Sunday, November 16, 2014

Points of Bias

Matthew Shepard died on October 12, 1998, along with 26 other murder victims that year in Wyoming.  Shepard was no poster child, but a regular person that had problems just like everyone else.  Unlike the other 26 people that died in 1998, Matthew Shepard was openly gay.  Despite investigating the murder further to find other possible motives behind the attack, the Media jumped to conclusions and labeled the murder as a hate crime.   The media came bustling into the small community of Laramie, Wyoming, broadcasting the murder on national news and then “…descended and there was no time to reflect on it anymore.” (Jon Peacock 50).  The town of Laramie was now “defined by an accident, a crime.” (Jedadiah Schultz 7)  The media never got the full story behind this case, and portrayed Laramie as an outcast from the real world society.  Although, in the next several years, strong evidence and new witnesses came forth that questioned the true motive behind the attack.  The beating, torturing, and eventually the killing of Matthew Shepard was not only hate crime against his sexual orientation, but also a murder caused purely by meth-induced rage.

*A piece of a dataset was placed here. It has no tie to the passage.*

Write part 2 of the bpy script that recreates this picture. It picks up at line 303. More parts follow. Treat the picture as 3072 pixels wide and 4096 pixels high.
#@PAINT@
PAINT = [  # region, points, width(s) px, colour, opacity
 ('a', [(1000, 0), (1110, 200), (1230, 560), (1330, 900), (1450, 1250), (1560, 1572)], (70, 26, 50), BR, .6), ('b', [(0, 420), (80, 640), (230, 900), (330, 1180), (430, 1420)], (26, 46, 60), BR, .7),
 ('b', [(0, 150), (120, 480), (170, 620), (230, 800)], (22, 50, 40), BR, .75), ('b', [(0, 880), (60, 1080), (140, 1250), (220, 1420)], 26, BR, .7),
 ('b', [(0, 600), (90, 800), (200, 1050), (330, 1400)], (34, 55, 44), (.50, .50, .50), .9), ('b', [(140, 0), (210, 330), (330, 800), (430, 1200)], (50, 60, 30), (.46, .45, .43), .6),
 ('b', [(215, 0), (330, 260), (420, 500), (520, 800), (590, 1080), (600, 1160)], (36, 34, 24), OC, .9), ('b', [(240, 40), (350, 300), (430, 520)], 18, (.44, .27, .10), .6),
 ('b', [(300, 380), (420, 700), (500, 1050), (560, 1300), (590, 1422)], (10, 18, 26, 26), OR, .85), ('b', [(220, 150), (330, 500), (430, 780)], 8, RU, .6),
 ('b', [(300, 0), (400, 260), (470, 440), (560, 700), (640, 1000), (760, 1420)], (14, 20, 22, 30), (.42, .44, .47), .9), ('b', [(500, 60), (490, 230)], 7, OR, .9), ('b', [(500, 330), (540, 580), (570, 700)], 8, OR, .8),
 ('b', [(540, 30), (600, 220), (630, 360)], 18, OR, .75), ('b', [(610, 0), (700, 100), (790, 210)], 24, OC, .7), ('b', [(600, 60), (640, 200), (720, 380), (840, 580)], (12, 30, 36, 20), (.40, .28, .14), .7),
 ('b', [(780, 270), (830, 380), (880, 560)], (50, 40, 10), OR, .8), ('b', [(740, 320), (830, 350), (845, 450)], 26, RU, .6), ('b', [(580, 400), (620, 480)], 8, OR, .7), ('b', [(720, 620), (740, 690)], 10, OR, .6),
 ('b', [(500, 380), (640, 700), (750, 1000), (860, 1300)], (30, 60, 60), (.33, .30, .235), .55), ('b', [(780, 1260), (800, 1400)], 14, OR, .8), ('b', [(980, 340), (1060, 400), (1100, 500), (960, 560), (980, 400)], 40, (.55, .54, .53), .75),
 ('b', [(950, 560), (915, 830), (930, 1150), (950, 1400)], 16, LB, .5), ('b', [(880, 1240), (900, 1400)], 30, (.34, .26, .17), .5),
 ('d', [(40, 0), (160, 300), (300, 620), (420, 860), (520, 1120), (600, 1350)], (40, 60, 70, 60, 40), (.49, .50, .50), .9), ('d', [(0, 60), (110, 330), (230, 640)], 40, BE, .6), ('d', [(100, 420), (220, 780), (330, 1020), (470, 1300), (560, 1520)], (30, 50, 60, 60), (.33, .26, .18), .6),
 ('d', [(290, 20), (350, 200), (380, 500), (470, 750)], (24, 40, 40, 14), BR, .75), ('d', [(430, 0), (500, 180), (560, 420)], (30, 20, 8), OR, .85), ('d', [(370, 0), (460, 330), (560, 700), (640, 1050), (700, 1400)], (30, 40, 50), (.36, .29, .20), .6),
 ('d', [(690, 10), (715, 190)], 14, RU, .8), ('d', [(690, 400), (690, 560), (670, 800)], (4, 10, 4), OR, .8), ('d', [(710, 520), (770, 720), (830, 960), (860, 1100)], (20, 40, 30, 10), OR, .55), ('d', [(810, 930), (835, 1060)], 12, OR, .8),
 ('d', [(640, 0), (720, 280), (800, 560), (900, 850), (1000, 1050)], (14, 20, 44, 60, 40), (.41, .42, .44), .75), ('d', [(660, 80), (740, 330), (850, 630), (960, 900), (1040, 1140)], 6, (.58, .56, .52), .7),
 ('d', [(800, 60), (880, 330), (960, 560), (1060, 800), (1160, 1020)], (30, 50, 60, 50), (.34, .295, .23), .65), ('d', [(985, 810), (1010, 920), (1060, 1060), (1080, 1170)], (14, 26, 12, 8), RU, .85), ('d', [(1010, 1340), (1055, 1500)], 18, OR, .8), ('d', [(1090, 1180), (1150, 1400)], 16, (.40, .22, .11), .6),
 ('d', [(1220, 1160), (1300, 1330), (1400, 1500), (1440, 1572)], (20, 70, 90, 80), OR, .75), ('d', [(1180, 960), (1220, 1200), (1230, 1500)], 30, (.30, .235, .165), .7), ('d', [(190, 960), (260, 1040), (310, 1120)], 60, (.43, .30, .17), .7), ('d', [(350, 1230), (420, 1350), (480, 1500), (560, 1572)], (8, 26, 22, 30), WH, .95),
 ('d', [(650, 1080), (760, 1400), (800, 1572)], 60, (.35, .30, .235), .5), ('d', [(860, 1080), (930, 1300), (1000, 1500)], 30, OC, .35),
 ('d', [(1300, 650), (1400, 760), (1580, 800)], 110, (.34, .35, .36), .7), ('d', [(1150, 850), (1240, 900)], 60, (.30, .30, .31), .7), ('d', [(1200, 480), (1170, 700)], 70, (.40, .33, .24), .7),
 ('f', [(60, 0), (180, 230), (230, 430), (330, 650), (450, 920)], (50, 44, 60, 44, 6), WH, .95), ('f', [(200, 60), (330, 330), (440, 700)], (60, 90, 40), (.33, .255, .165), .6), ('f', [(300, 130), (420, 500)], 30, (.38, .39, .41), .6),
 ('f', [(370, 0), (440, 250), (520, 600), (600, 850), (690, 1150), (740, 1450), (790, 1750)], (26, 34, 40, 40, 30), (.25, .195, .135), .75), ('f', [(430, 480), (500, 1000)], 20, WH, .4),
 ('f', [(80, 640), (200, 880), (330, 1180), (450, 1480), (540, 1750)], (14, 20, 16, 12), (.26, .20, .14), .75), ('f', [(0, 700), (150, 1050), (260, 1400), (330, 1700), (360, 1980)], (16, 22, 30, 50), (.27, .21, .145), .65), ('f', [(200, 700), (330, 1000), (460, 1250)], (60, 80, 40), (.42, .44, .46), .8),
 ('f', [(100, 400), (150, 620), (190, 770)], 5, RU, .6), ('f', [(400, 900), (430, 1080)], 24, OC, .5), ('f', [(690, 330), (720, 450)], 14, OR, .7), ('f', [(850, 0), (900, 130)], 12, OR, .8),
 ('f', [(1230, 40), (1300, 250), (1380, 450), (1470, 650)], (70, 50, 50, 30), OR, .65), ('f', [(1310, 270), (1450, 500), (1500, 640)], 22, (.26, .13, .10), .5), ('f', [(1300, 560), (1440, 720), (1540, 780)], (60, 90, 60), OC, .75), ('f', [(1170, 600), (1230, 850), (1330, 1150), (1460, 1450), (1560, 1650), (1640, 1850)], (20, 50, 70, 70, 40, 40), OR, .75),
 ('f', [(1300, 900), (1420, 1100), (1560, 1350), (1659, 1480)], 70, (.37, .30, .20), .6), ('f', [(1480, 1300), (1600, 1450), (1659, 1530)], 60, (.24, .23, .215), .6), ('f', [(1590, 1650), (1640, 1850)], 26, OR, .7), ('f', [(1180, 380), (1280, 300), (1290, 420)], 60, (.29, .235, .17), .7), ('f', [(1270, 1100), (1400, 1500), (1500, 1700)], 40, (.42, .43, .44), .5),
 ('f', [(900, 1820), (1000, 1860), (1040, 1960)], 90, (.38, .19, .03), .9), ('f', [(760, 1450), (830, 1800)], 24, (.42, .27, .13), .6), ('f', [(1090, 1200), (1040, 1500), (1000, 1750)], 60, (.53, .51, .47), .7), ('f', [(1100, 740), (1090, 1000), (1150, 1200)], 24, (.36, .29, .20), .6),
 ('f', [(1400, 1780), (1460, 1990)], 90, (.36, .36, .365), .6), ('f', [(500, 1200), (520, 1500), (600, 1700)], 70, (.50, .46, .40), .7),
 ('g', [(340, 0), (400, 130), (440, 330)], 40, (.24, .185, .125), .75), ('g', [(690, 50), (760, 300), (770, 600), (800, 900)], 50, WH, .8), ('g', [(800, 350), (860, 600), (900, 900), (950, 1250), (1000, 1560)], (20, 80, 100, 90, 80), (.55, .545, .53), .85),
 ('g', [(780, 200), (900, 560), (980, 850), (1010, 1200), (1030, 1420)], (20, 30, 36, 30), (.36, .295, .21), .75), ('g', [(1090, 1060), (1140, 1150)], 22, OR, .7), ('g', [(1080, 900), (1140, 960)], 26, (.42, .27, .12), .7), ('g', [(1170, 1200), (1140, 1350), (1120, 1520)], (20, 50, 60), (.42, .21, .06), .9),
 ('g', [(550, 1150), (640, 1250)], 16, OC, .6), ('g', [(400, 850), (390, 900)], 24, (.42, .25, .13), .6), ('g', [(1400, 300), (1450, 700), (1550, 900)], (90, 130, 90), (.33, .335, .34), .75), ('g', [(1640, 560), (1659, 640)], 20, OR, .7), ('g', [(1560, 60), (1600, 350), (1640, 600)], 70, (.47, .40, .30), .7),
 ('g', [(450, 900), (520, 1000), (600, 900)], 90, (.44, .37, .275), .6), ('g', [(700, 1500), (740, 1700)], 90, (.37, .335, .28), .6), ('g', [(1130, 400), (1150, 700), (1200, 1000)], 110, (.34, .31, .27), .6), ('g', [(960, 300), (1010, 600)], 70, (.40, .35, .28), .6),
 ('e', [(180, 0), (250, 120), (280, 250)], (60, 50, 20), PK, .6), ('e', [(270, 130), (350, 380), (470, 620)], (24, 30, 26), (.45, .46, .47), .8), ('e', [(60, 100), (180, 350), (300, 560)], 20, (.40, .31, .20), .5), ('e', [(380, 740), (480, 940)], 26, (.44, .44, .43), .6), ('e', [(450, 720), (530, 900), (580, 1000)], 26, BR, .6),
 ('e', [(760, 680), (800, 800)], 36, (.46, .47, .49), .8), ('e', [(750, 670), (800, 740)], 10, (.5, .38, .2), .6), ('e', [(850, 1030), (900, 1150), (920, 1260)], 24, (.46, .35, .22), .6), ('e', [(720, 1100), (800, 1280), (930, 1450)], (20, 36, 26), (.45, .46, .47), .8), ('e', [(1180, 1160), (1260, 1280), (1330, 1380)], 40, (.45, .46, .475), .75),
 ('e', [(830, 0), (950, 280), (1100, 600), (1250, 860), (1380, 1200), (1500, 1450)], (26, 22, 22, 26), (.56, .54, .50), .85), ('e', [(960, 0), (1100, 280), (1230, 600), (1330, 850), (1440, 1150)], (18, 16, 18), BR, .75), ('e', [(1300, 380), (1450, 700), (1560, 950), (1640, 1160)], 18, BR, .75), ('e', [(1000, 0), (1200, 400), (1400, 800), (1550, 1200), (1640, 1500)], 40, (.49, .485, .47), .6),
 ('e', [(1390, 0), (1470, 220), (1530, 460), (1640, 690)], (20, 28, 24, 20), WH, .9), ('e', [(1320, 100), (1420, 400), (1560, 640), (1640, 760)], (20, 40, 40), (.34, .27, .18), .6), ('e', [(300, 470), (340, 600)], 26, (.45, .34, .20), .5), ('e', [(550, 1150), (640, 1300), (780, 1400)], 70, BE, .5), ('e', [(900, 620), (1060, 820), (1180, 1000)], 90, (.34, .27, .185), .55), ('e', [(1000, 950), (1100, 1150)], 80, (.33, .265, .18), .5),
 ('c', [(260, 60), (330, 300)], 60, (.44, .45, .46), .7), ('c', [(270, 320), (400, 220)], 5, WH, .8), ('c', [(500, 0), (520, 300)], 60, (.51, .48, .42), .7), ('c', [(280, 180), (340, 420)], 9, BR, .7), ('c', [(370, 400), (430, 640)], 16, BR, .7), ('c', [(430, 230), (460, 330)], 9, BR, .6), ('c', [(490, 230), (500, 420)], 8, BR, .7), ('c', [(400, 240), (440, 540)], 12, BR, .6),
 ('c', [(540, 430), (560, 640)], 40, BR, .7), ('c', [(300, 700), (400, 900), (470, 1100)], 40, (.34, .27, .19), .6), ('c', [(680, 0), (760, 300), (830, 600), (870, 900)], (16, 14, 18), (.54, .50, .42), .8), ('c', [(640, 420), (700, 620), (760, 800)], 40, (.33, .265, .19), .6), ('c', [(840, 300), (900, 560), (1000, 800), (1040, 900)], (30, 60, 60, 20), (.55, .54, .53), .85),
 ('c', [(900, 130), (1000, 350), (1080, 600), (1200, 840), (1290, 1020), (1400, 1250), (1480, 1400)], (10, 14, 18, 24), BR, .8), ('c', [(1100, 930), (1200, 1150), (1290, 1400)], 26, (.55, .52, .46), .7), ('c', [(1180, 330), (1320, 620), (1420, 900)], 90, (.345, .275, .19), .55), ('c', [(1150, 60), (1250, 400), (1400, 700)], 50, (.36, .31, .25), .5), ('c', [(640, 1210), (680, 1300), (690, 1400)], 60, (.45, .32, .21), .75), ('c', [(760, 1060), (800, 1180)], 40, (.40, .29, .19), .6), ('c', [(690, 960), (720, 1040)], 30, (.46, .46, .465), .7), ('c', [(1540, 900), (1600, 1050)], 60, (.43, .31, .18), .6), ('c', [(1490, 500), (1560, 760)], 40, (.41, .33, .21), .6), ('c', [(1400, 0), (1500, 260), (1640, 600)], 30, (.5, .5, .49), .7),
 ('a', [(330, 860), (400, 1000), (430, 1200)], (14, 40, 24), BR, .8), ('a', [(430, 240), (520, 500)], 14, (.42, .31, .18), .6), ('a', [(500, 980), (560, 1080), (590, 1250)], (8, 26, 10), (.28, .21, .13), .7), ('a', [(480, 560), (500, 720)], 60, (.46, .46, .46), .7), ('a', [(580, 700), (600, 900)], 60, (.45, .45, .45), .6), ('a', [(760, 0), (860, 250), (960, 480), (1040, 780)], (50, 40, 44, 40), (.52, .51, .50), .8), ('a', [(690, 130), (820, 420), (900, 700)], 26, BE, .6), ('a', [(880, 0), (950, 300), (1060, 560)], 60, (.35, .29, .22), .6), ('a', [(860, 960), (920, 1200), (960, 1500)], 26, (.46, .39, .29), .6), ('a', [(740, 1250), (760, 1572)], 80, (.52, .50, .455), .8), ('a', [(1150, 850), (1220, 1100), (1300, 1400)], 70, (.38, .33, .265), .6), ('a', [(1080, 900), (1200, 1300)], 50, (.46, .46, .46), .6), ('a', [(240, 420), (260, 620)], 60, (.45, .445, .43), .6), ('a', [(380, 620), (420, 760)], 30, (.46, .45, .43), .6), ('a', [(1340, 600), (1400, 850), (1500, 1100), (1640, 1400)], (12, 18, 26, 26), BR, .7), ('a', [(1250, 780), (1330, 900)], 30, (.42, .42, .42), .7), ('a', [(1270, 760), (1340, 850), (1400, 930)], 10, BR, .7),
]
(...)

The Laramie Project, by Moisés Kaufman, is one source that shows bias towards the murder being a hate crime.  The 200 interviews themselves are truthful and are not bias one way or anther.  It is the order of the interviews in the play that show bias towards it being a hate crime.  Kaufman arranged the interviews just like any other play by having the introduction and setting in the beginning, raising action describing Shepard’s life leading to the murder, and then falling action leading to the denouement; the court sentencing Aaron McKinney and Russell Henderson to life in prison for murdering Matthew Shepard because of his sexual orientation.  The purpose behind the play is not to tell the life story of Matthew Shepard; it’s about being targeted and murdered for being “different” and how this affects the community.  The murder of James Byrd is another example of how people are killed based on their race or sexual orientation.  Three white men dragged Byrd behind a pick up truck for three miles and then dumped his torso in front of an African-American cemetery.  There are no other credible motives behind the attack other than it being a hate crime against Byrd’s race.  However, unlike the James Byrd Case, the Matthew Shepard case seemed to have been more complex than just a hate crime.  The 2004: ABC News 20/20 Report: The Matthew Shepard Case revealed new information that the murder of Matthew Shepard was not a hate crime.  Aaron McKinney and Russell Henderson were interviewed for the first time after the event in prison.  Defying what they said in court, both Henderson and McKinney admitted that they did not kill Shepard because he was gay, but out of meth-induced rage.  The 20/20 report does show bias towards the crime by only acknowledging their point of view and not other possible motives like the hate crime.